- _Work to do_:
Please give the listing again, word for word, with nothing left out.

- _Recorded data_:
■ ■ ■
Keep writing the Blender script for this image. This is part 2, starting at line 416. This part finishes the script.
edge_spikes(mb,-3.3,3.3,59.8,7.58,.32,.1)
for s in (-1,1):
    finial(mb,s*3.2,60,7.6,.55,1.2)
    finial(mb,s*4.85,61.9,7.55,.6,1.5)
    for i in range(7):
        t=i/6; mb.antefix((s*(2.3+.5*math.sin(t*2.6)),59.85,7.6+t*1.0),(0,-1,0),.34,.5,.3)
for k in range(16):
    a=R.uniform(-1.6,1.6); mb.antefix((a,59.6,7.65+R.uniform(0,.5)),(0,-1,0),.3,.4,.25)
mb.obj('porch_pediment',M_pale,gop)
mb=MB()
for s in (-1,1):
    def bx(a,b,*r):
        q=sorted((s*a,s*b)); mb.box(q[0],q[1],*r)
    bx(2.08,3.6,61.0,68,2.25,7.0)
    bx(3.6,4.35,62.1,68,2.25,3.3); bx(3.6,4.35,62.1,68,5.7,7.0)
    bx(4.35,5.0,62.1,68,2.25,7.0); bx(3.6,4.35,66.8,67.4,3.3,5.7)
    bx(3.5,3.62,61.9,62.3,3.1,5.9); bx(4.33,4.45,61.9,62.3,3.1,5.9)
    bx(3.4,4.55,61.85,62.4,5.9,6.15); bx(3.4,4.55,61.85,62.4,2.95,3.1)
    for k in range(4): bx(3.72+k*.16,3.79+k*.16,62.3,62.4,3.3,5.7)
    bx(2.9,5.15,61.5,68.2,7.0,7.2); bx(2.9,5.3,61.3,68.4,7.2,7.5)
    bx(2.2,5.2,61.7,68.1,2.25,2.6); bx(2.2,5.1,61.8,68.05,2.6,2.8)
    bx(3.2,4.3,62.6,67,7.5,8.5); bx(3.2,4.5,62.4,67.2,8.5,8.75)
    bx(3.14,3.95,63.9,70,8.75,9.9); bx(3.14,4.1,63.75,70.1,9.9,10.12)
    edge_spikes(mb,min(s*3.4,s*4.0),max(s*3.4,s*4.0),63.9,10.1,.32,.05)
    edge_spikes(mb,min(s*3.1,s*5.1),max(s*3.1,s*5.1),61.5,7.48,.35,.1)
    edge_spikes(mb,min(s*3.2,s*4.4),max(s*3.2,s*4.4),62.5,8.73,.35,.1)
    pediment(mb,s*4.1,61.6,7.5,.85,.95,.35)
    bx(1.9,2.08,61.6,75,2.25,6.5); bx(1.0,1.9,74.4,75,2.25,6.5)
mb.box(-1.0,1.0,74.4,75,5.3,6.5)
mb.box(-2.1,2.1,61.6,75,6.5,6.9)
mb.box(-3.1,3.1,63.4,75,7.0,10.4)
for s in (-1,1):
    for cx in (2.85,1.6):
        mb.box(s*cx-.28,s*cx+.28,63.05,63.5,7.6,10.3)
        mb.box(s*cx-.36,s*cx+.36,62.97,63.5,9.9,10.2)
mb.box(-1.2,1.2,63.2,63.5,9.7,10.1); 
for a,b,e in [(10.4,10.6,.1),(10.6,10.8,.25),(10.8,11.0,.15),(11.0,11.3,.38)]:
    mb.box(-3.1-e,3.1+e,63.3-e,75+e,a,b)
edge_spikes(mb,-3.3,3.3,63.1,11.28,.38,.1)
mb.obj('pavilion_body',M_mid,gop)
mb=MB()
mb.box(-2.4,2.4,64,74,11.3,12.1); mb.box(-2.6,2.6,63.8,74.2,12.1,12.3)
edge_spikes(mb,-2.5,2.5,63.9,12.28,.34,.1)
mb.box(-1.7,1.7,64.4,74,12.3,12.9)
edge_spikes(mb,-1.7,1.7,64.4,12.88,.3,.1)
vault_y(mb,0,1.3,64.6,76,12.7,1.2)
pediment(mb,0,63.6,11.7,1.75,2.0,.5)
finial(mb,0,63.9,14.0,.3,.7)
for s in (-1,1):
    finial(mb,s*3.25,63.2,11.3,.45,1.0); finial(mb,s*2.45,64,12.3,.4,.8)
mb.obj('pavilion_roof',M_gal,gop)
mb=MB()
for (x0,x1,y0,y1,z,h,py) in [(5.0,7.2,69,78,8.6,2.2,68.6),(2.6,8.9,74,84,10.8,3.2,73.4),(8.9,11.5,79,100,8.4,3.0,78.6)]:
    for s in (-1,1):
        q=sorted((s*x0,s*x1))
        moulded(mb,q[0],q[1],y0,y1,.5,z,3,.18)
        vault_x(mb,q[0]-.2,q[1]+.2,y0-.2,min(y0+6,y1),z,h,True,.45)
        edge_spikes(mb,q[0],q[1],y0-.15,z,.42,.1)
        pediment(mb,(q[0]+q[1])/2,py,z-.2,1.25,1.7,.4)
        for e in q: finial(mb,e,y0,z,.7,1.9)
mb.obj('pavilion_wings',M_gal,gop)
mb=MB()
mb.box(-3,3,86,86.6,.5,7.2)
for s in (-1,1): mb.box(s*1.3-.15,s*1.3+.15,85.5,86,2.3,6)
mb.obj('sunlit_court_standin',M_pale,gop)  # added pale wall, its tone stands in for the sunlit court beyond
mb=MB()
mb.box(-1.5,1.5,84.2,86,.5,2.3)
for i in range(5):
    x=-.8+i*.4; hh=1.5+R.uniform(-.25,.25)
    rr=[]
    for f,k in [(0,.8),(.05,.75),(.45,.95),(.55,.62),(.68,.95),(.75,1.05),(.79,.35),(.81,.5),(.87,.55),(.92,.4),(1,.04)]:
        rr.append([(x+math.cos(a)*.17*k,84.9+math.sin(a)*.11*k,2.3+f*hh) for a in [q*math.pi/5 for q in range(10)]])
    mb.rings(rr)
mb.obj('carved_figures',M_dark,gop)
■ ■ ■
- _Complete answer_:
Keep writing the Blender script for this image. This is part 2, starting at line 416. This part finishes the script.
edge_spikes(mb,-3.3,3.3,59.8,7.58,.32,.1)
for s in (-1,1):
    finial(mb,s*3.2,60,7.6,.55,1.2)
    finial(mb,s*4.85,61.9,7.55,.6,1.5)
    for i in range(7):
        t=i/6; mb.antefix((s*(2.3+.5*math.sin(t*2.6)),59.85,7.6+t*1.0),(0,-1,0),.34,.5,.3)
for k in range(16):
    a=R.uniform(-1.6,1.6); mb.antefix((a,59.6,7.65+R.uniform(0,.5)),(0,-1,0),.3,.4,.25)
mb.obj('porch_pediment',M_pale,gop)
mb=MB()
for s in (-1,1):
    def bx(a,b,*r):
        q=sorted((s*a,s*b)); mb.box(q[0],q[1],*r)
    bx(2.08,3.6,61.0,68,2.25,7.0)
    bx(3.6,4.35,62.1,68,2.25,3.3); bx(3.6,4.35,62.1,68,5.7,7.0)
    bx(4.35,5.0,62.1,68,2.25,7.0); bx(3.6,4.35,66.8,67.4,3.3,5.7)
    bx(3.5,3.62,61.9,62.3,3.1,5.9); bx(4.33,4.45,61.9,62.3,3.1,5.9)
    bx(3.4,4.55,61.85,62.4,5.9,6.15); bx(3.4,4.55,61.85,62.4,2.95,3.1)
    for k in range(4): bx(3.72+k*.16,3.79+k*.16,62.3,62.4,3.3,5.7)
    bx(2.9,5.15,61.5,68.2,7.0,7.2); bx(2.9,5.3,61.3,68.4,7.2,7.5)
    bx(2.2,5.2,61.7,68.1,2.25,2.6); bx(2.2,5.1,61.8,68.05,2.6,2.8)
    bx(3.2,4.3,62.6,67,7.5,8.5); bx(3.2,4.5,62.4,67.2,8.5,8.75)
    bx(3.14,3.95,63.9,70,8.75,9.9); bx(3.14,4.1,63.75,70.1,9.9,10.12)
    edge_spikes(mb,min(s*3.4,s*4.0),max(s*3.4,s*4.0),63.9,10.1,.32,.05)
    edge_spikes(mb,min(s*3.1,s*5.1),max(s*3.1,s*5.1),61.5,7.48,.35,.1)
    edge_spikes(mb,min(s*3.2,s*4.4),max(s*3.2,s*4.4),62.5,8.73,.35,.1)
    pediment(mb,s*4.1,61.6,7.5,.85,.95,.35)
    bx(1.9,2.08,61.6,75,2.25,6.5); bx(1.0,1.9,74.4,75,2.25,6.5)
mb.box(-1.0,1.0,74.4,75,5.3,6.5)
mb.box(-2.1,2.1,61.6,75,6.5,6.9)
mb.box(-3.1,3.1,63.4,75,7.0,10.4)
for s in (-1,1):
    for cx in (2.85,1.6):
        mb.box(s*cx-.28,s*cx+.28,63.05,63.5,7.6,10.3)
        mb.box(s*cx-.36,s*cx+.36,62.97,63.5,9.9,10.2)
mb.box(-1.2,1.2,63.2,63.5,9.7,10.1); 
for a,b,e in [(10.4,10.6,.1),(10.6,10.8,.25),(10.8,11.0,.15),(11.0,11.3,.38)]:
    mb.box(-3.1-e,3.1+e,63.3-e,75+e,a,b)
edge_spikes(mb,-3.3,3.3,63.1,11.28,.38,.1)
mb.obj('pavilion_body',M_mid,gop)
mb=MB()
mb.box(-2.4,2.4,64,74,11.3,12.1); mb.box(-2.6,2.6,63.8,74.2,12.1,12.3)
edge_spikes(mb,-2.5,2.5,63.9,12.28,.34,.1)
mb.box(-1.7,1.7,64.4,74,12.3,12.9)
edge_spikes(mb,-1.7,1.7,64.4,12.88,.3,.1)
vault_y(mb,0,1.3,64.6,76,12.7,1.2)
pediment(mb,0,63.6,11.7,1.75,2.0,.5)
finial(mb,0,63.9,14.0,.3,.7)
for s in (-1,1):
    finial(mb,s*3.25,63.2,11.3,.45,1.0); finial(mb,s*2.45,64,12.3,.4,.8)
mb.obj('pavilion_roof',M_gal,gop)
mb=MB()
for (x0,x1,y0,y1,z,h,py) in [(5.0,7.2,69,78,8.6,2.2,68.6),(2.6,8.9,74,84,10.8,3.2,73.4),(8.9,11.5,79,100,8.4,3.0,78.6)]:
    for s in (-1,1):
        q=sorted((s*x0,s*x1))
        moulded(mb,q[0],q[1],y0,y1,.5,z,3,.18)
        vault_x(mb,q[0]-.2,q[1]+.2,y0-.2,min(y0+6,y1),z,h,True,.45)
        edge_spikes(mb,q[0],q[1],y0-.15,z,.42,.1)
        pediment(mb,(q[0]+q[1])/2,py,z-.2,1.25,1.7,.4)
        for e in q: finial(mb,e,y0,z,.7,1.9)
mb.obj('pavilion_wings',M_gal,gop)
mb=MB()
mb.box(-3,3,86,86.6,.5,7.2)
for s in (-1,1): mb.box(s*1.3-.15,s*1.3+.15,85.5,86,2.3,6)
mb.obj('sunlit_court_standin',M_pale,gop)  # added pale wall, its tone stands in for the sunlit court beyond
mb=MB()
mb.box(-1.5,1.5,84.2,86,.5,2.3)
for i in range(5):
    x=-.8+i*.4; hh=1.5+R.uniform(-.25,.25)
    rr=[]
    for f,k in [(0,.8),(.05,.75),(.45,.95),(.55,.62),(.68,.95),(.75,1.05),(.79,.35),(.81,.5),(.87,.55),(.92,.4),(1,.04)]:
        rr.append([(x+math.cos(a)*.17*k,84.9+math.sin(a)*.11*k,2.3+f*hh) for a in [q*math.pi/5 for q in range(10)]])
    mb.rings(rr)
mb.obj('carved_figures',M_dark,gop)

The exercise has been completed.